Ekonomické zprávy
05.04.2024

US bond yields are showing positive dynamics

The yield on US Treasury bonds rose moderately, while market participants are preparing for the release of key US labor market data that could influence the timing of the Fed's interest rate cut.

The yield on 5-year Treasury bonds increased by 2.8 basis points, reaching 4.318%, while the yield on 30-year bonds was 4.493% (+2.2 basis points). Meanwhile, the yield on 2-year Treasury bonds, reflecting expectations of short-term interest rates, increased by 2.1 basis points to 4.662%, while the yield on 10-year bonds rose to 4.333% (+2.4 basis points). The curve between the 10-year Treasury yield and the 2-year yield remains inverted, sending a warning that the economy may be falling or has already fallen into recession. Now the gap between 10 and 2 year U.S. debt is 33 basis points.

As for the data, the nonfarm payrolls report will be published at 12:30 GMT. Economists expect employment to continue to grow in March, albeit at a slower pace than in the previous month - by 200,000 versus 275,000 in February, while wage growth slowed to 4.1% year-on-year from 4.3% in February. 

If the data exceeds forecasts, it will strengthen the Fed's arguments in favor of delaying interest rate cuts until at least the third quarter. According to the CME FedWatch Tool, markets see a 12.0% probability of a 25 basis point rate cut at the Fed meeting in May, and a 61.3% probability of a rate cut in June (compared to 65.8% yesterday). 
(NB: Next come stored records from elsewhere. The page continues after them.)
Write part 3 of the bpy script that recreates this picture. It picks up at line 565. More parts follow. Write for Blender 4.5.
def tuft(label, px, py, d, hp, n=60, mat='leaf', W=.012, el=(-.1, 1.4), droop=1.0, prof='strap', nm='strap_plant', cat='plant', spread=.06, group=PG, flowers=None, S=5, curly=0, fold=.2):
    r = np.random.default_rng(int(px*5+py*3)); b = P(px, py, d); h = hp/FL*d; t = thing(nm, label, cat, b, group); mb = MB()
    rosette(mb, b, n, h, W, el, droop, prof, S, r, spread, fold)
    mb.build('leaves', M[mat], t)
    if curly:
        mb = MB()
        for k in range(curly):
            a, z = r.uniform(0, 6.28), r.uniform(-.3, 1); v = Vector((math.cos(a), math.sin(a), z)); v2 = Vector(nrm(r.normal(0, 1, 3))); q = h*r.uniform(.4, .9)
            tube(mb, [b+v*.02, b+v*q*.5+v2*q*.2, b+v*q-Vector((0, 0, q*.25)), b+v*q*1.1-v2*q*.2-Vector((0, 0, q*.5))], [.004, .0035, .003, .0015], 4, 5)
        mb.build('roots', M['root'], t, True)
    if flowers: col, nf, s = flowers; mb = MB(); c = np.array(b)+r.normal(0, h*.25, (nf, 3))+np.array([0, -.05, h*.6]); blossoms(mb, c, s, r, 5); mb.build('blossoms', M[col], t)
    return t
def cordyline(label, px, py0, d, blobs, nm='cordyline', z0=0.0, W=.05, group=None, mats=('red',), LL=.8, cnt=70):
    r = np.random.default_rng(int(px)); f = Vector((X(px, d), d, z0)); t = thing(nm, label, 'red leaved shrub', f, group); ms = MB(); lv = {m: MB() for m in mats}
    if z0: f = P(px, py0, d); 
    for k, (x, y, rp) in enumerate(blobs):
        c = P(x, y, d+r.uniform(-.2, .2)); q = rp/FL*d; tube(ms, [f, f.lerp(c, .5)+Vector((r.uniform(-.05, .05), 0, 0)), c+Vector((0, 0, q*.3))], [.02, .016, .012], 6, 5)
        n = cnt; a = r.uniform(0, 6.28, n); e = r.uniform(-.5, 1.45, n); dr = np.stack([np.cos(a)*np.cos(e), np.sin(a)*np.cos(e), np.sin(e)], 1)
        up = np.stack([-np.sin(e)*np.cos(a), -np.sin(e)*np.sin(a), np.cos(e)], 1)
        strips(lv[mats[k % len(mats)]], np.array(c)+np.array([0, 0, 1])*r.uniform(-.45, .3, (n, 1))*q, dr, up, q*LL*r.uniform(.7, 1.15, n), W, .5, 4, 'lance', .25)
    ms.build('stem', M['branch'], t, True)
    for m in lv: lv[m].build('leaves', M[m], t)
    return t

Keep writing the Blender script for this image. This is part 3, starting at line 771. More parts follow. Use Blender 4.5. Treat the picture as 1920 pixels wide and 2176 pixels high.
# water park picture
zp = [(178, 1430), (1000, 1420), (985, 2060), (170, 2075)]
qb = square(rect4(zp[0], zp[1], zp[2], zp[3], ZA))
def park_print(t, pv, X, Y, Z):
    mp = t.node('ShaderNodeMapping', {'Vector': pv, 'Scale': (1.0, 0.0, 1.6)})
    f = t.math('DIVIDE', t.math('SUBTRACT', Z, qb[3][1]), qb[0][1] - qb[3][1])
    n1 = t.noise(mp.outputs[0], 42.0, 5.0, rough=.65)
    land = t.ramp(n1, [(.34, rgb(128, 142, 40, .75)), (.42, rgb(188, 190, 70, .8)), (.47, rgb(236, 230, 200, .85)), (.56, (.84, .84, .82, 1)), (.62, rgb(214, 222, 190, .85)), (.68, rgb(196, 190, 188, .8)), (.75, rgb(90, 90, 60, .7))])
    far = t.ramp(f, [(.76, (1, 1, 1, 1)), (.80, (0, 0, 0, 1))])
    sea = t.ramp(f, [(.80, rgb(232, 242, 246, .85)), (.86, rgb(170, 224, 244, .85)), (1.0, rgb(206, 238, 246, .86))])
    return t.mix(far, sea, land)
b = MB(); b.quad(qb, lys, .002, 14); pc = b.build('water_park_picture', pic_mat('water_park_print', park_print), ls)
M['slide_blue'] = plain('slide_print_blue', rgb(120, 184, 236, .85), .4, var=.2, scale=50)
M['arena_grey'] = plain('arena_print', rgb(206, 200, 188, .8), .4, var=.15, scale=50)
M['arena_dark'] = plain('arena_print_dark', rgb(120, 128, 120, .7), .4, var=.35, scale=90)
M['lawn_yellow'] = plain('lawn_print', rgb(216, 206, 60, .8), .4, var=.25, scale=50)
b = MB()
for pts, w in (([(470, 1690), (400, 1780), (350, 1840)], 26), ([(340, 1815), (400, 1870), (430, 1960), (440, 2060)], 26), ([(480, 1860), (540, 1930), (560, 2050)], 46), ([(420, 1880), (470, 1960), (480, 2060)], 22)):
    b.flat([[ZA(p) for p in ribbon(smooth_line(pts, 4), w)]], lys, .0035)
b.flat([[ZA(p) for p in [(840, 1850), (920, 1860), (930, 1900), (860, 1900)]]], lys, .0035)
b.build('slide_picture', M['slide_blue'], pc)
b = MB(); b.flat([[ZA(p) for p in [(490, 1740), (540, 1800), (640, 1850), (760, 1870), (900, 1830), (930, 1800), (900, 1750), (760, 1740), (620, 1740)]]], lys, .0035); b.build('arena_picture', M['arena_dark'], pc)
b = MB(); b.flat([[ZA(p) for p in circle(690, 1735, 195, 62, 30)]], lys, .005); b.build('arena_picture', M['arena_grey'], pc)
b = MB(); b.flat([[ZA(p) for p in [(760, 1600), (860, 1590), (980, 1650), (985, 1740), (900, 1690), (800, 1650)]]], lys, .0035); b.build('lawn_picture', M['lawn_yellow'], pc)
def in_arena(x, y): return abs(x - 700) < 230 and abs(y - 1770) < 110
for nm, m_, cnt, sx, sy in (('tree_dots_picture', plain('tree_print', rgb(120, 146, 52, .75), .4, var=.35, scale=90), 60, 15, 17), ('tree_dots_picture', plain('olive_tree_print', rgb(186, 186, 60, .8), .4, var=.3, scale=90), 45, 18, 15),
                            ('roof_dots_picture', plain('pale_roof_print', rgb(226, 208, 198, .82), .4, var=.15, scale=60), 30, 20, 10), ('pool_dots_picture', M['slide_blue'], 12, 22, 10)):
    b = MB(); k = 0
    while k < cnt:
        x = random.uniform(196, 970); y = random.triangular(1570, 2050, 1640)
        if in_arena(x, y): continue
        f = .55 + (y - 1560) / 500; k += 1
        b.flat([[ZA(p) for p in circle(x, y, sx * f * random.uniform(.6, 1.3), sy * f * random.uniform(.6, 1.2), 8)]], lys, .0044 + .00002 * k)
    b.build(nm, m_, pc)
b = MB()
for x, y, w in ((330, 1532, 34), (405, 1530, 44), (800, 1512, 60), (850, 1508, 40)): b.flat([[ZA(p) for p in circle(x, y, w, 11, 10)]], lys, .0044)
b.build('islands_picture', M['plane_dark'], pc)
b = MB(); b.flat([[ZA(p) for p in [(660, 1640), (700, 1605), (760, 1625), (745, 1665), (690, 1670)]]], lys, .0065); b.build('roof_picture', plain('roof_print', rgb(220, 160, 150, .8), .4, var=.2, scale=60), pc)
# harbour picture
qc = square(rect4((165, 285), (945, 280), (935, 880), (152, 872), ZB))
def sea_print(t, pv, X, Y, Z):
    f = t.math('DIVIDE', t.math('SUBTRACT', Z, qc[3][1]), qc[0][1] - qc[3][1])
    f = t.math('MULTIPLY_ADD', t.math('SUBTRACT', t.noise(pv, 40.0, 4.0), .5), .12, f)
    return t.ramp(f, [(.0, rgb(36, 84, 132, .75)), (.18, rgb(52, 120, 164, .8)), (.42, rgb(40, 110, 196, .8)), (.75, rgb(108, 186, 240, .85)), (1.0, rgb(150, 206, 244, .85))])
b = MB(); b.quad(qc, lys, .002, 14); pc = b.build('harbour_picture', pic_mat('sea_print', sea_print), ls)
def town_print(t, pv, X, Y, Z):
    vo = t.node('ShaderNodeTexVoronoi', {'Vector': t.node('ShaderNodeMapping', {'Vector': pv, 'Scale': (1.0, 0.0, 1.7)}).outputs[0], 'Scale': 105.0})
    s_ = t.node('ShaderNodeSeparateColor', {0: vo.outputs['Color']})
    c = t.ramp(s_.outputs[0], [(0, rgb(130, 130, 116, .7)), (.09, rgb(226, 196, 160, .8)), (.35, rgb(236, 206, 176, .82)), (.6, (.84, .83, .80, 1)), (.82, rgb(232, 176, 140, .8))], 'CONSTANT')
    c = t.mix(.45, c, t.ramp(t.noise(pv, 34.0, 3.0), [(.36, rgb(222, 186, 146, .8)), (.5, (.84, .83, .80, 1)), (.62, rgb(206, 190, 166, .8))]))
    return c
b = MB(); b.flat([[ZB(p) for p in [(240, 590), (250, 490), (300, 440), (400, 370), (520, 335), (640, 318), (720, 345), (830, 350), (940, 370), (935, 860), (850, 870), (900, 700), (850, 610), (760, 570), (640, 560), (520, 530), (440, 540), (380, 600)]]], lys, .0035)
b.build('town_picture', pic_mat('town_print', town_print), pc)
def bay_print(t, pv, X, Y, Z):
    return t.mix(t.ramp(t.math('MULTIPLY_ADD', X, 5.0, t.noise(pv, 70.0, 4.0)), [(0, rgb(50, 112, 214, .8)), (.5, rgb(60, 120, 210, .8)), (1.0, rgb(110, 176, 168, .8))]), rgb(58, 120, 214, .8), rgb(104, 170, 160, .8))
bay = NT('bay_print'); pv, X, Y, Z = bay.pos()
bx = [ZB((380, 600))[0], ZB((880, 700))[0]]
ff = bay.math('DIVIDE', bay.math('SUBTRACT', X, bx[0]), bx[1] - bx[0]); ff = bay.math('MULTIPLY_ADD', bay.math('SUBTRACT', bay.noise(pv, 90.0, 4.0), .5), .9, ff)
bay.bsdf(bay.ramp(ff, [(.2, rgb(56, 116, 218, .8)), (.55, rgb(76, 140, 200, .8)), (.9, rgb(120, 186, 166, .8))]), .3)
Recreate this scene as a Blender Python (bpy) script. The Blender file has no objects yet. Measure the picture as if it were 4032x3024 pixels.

At its last meeting, the Fed indicated that it still expects three interest rate cuts by the end of this year. However, yesterday, Minneapolis Fed President Neil Kashkari said that If we continue to see inflation moving sideways, then that would make me question whether we need to do those rate cuts at all. According to official data, the U.S. consumer price index (CPI) jumped 0.4% m-o-m in February, following an unrevised 0.3% m-o-m increase in the previous month. This marked the strongest monthly advance in headline CPI since September 2023 (+0.4% m-o-m). Over the last 12 months, the CPI climbed by 3.2% y-o-y, accelerating from an unrevised gain of 3.1% y-o-y in January. Economists had predicted the U.S. CPI to increase by 0.4% m-o-m and 3.1% y-o-y. The core CPI, excluding volatile food and fuel costs, went up by 0.4% m-o-m in February, the same pace as in the previous month.